The Securities Purchase Agreement was filed as Exhibit 2.1 to APL's Current Report on Form 8-K filed on December 4, 2012.
ARP Acquisition
On December 20, 2012, Atlas Resource Partners, L.P. ("ARP"), whose general partner is a wholly-owned subsidiary of the Company, completed its previously announced acquisition of DTE Gas Resources, LLC from DTE Energy Company for $257.4 million in cash.
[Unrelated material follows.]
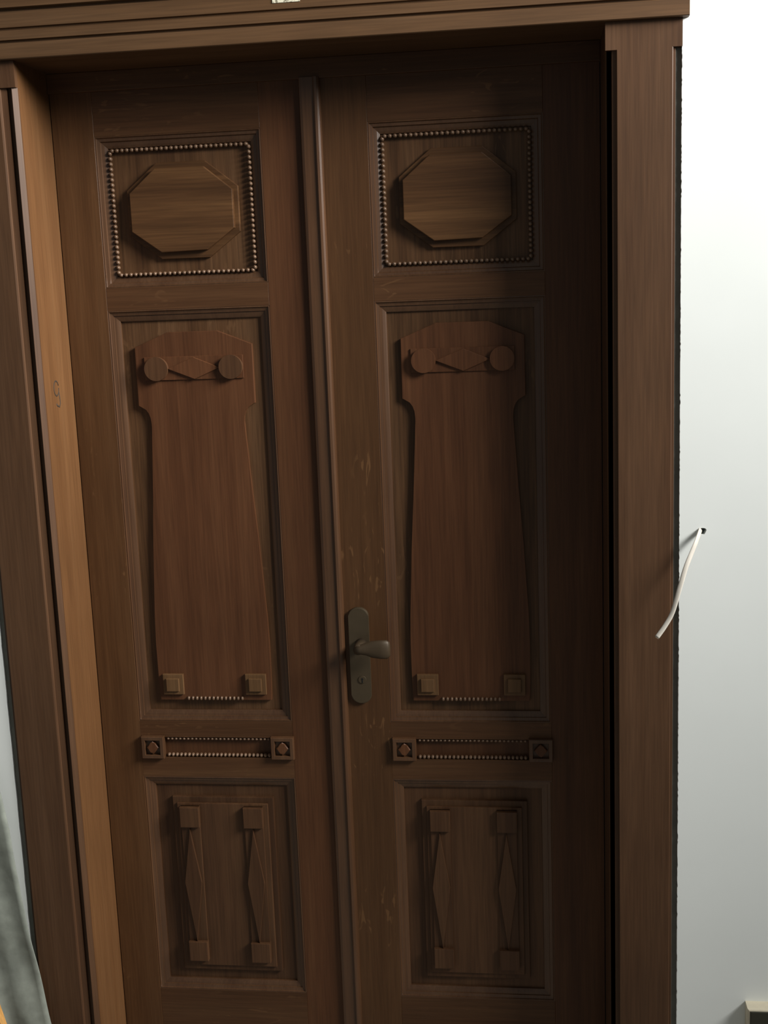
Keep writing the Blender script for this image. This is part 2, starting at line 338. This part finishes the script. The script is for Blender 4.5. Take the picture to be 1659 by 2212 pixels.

The assets acquired include interests in approximately 261 gross producing natural gas wells on over 88,000 net acres located primarily in Jack, Erath, Palo, Pinto and Clay Counties in the Fort Worth basin in North Texas.
The Membership Interest Purchase Agreement was filed by ARP as Exhibit 2.1 to its Current Report on Form 8-K filed on November 20, 2012.
(a) Financial Statements of Businesses Acquired.
Historical financial statements for the businesses acquired and pro forma financial information are not included in this Current Report on Form 8-K. This information will be filed in a subsequent Current Report on Form 8-K as required by Securities and Exchange Commission regulations.
(b) Pro Forma Financial Information.
Historical financial statements for the businesses acquired and pro forma financial information are not included in this Current Report on Form 8-K. This information will be filed in a subsequent Current Report on Form 8-K as required by Securities and Exchange Commission regulations.